### [Work to be completed]
Repeat every record below exactly as it appears.
— begin Raw records —
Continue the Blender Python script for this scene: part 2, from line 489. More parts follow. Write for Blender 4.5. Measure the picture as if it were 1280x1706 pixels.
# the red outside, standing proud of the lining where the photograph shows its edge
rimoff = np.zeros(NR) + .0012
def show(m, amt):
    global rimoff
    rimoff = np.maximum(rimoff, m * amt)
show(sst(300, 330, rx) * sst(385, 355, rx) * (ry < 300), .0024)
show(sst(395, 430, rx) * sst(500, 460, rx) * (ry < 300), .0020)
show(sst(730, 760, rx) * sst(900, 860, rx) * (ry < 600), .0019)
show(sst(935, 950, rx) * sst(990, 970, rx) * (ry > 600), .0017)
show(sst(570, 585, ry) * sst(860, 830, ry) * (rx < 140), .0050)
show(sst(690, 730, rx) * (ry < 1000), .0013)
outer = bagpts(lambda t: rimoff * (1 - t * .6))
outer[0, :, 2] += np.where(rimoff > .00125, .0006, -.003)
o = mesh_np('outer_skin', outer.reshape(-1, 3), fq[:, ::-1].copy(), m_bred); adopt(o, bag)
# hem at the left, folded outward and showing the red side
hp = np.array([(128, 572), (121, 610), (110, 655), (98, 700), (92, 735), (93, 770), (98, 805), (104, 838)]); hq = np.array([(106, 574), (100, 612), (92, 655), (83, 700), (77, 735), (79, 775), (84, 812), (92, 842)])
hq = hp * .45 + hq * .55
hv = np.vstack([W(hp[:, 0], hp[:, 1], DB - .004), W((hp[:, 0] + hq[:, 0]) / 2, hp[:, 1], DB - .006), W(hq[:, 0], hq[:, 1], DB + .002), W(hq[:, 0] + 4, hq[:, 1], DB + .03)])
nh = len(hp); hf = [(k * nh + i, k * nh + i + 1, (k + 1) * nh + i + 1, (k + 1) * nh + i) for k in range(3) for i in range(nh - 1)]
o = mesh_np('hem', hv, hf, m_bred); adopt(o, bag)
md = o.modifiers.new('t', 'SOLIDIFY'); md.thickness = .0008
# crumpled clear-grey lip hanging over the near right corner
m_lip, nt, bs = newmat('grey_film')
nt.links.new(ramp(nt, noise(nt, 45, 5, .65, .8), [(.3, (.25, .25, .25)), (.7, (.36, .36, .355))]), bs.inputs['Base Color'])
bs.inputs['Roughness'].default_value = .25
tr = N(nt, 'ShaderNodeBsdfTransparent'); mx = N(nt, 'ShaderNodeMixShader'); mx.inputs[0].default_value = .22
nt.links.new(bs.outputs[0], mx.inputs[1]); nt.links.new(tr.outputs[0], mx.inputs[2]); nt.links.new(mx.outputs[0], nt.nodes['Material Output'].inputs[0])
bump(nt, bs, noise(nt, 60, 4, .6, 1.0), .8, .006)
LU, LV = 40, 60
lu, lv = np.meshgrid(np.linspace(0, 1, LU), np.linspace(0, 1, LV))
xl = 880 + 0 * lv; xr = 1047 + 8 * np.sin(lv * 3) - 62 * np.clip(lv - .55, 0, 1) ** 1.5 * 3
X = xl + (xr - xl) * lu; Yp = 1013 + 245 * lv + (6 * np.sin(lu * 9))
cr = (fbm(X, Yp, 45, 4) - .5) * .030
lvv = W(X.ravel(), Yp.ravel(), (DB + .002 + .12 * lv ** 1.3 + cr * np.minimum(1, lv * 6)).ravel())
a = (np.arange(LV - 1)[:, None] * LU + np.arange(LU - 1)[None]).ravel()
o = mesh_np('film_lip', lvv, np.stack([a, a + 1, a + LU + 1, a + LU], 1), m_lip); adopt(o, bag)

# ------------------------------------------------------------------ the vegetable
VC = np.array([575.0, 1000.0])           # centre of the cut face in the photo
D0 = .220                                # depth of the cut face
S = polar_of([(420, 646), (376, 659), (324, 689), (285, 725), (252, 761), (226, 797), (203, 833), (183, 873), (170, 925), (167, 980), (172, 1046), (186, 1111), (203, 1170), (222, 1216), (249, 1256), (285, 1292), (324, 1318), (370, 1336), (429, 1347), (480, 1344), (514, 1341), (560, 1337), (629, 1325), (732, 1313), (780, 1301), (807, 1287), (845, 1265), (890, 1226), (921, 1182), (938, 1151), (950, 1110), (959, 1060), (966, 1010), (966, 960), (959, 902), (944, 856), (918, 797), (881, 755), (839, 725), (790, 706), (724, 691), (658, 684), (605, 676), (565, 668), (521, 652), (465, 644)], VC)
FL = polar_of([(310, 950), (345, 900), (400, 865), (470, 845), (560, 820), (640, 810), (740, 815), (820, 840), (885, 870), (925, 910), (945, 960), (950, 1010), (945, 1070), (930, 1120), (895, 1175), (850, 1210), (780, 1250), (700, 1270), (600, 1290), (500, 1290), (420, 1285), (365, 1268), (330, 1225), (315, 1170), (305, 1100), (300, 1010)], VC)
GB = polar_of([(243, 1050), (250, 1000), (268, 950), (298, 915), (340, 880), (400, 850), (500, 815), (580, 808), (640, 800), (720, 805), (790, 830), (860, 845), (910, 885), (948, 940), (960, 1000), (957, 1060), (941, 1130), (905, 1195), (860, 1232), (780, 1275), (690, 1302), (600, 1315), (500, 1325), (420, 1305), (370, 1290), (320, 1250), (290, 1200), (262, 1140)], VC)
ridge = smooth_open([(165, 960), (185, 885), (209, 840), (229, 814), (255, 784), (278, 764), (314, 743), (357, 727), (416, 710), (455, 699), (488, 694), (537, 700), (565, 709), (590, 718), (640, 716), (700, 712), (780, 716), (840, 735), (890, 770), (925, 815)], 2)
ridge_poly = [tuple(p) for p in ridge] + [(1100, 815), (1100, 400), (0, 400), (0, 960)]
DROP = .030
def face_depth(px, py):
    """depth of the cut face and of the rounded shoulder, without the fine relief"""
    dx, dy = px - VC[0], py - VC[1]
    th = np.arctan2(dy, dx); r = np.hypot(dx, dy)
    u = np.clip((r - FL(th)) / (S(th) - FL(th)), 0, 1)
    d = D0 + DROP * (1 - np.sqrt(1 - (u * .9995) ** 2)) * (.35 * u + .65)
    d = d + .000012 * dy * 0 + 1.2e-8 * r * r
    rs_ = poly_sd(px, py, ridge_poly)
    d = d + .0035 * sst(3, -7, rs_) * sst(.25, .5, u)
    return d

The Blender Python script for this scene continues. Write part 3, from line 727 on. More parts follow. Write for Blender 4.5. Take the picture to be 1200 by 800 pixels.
— end Raw records —
### [Output]
Continue the Blender Python script for this scene: part 2, from line 489. More parts follow. Write for Blender 4.5. Measure the picture as if it were 1280x1706 pixels.
# the red outside, standing proud of the lining where the photograph shows its edge
rimoff = np.zeros(NR) + .0012
def show(m, amt):
    global rimoff
    rimoff = np.maximum(rimoff, m * amt)
show(sst(300, 330, rx) * sst(385, 355, rx) * (ry < 300), .0024)
show(sst(395, 430, rx) * sst(500, 460, rx) * (ry < 300), .0020)
show(sst(730, 760, rx) * sst(900, 860, rx) * (ry < 600), .0019)
show(sst(935, 950, rx) * sst(990, 970, rx) * (ry > 600), .0017)
show(sst(570, 585, ry) * sst(860, 830, ry) * (rx < 140), .0050)
show(sst(690, 730, rx) * (ry < 1000), .0013)
outer = bagpts(lambda t: rimoff * (1 - t * .6))
outer[0, :, 2] += np.where(rimoff > .00125, .0006, -.003)
o = mesh_np('outer_skin', outer.reshape(-1, 3), fq[:, ::-1].copy(), m_bred); adopt(o, bag)
# hem at the left, folded outward and showing the red side
hp = np.array([(128, 572), (121, 610), (110, 655), (98, 700), (92, 735), (93, 770), (98, 805), (104, 838)]); hq = np.array([(106, 574), (100, 612), (92, 655), (83, 700), (77, 735), (79, 775), (84, 812), (92, 842)])
hq = hp * .45 + hq * .55
hv = np.vstack([W(hp[:, 0], hp[:, 1], DB - .004), W((hp[:, 0] + hq[:, 0]) / 2, hp[:, 1], DB - .006), W(hq[:, 0], hq[:, 1], DB + .002), W(hq[:, 0] + 4, hq[:, 1], DB + .03)])
nh = len(hp); hf = [(k * nh + i, k * nh + i + 1, (k + 1) * nh + i + 1, (k + 1) * nh + i) for k in range(3) for i in range(nh - 1)]
o = mesh_np('hem', hv, hf, m_bred); adopt(o, bag)
md = o.modifiers.new('t', 'SOLIDIFY'); md.thickness = .0008
# crumpled clear-grey lip hanging over the near right corner
m_lip, nt, bs = newmat('grey_film')
nt.links.new(ramp(nt, noise(nt, 45, 5, .65, .8), [(.3, (.25, .25, .25)), (.7, (.36, .36, .355))]), bs.inputs['Base Color'])
bs.inputs['Roughness'].default_value = .25
tr = N(nt, 'ShaderNodeBsdfTransparent'); mx = N(nt, 'ShaderNodeMixShader'); mx.inputs[0].default_value = .22
nt.links.new(bs.outputs[0], mx.inputs[1]); nt.links.new(tr.outputs[0], mx.inputs[2]); nt.links.new(mx.outputs[0], nt.nodes['Material Output'].inputs[0])
bump(nt, bs, noise(nt, 60, 4, .6, 1.0), .8, .006)
LU, LV = 40, 60
lu, lv = np.meshgrid(np.linspace(0, 1, LU), np.linspace(0, 1, LV))
xl = 880 + 0 * lv; xr = 1047 + 8 * np.sin(lv * 3) - 62 * np.clip(lv - .55, 0, 1) ** 1.5 * 3
X = xl + (xr - xl) * lu; Yp = 1013 + 245 * lv + (6 * np.sin(lu * 9))
cr = (fbm(X, Yp, 45, 4) - .5) * .030
lvv = W(X.ravel(), Yp.ravel(), (DB + .002 + .12 * lv ** 1.3 + cr * np.minimum(1, lv * 6)).ravel())
a = (np.arange(LV - 1)[:, None] * LU + np.arange(LU - 1)[None]).ravel()
o = mesh_np('film_lip', lvv, np.stack([a, a + 1, a + LU + 1, a + LU], 1), m_lip); adopt(o, bag)

# ------------------------------------------------------------------ the vegetable
VC = np.array([575.0, 1000.0])           # centre of the cut face in the photo
D0 = .220                                # depth of the cut face
S = polar_of([(420, 646), (376, 659), (324, 689), (285, 725), (252, 761), (226, 797), (203, 833), (183, 873), (170, 925), (167, 980), (172, 1046), (186, 1111), (203, 1170), (222, 1216), (249, 1256), (285, 1292), (324, 1318), (370, 1336), (429, 1347), (480, 1344), (514, 1341), (560, 1337), (629, 1325), (732, 1313), (780, 1301), (807, 1287), (845, 1265), (890, 1226), (921, 1182), (938, 1151), (950, 1110), (959, 1060), (966, 1010), (966, 960), (959, 902), (944, 856), (918, 797), (881, 755), (839, 725), (790, 706), (724, 691), (658, 684), (605, 676), (565, 668), (521, 652), (465, 644)], VC)
FL = polar_of([(310, 950), (345, 900), (400, 865), (470, 845), (560, 820), (640, 810), (740, 815), (820, 840), (885, 870), (925, 910), (945, 960), (950, 1010), (945, 1070), (930, 1120), (895, 1175), (850, 1210), (780, 1250), (700, 1270), (600, 1290), (500, 1290), (420, 1285), (365, 1268), (330, 1225), (315, 1170), (305, 1100), (300, 1010)], VC)
GB = polar_of([(243, 1050), (250, 1000), (268, 950), (298, 915), (340, 880), (400, 850), (500, 815), (580, 808), (640, 800), (720, 805), (790, 830), (860, 845), (910, 885), (948, 940), (960, 1000), (957, 1060), (941, 1130), (905, 1195), (860, 1232), (780, 1275), (690, 1302), (600, 1315), (500, 1325), (420, 1305), (370, 1290), (320, 1250), (290, 1200), (262, 1140)], VC)
ridge = smooth_open([(165, 960), (185, 885), (209, 840), (229, 814), (255, 784), (278, 764), (314, 743), (357, 727), (416, 710), (455, 699), (488, 694), (537, 700), (565, 709), (590, 718), (640, 716), (700, 712), (780, 716), (840, 735), (890, 770), (925, 815)], 2)
ridge_poly = [tuple(p) for p in ridge] + [(1100, 815), (1100, 400), (0, 400), (0, 960)]
DROP = .030
def face_depth(px, py):
    """depth of the cut face and of the rounded shoulder, without the fine relief"""
    dx, dy = px - VC[0], py - VC[1]
    th = np.arctan2(dy, dx); r = np.hypot(dx, dy)
    u = np.clip((r - FL(th)) / (S(th) - FL(th)), 0, 1)
    d = D0 + DROP * (1 - np.sqrt(1 - (u * .9995) ** 2)) * (.35 * u + .65)
    d = d + .000012 * dy * 0 + 1.2e-8 * r * r
    rs_ = poly_sd(px, py, ridge_poly)
    d = d + .0035 * sst(3, -7, rs_) * sst(.25, .5, u)
    return d

The Blender Python script for this scene continues. Write part 3, from line 727 on. More parts follow. Write for Blender 4.5. Take the picture to be 1200 by 800 pixels.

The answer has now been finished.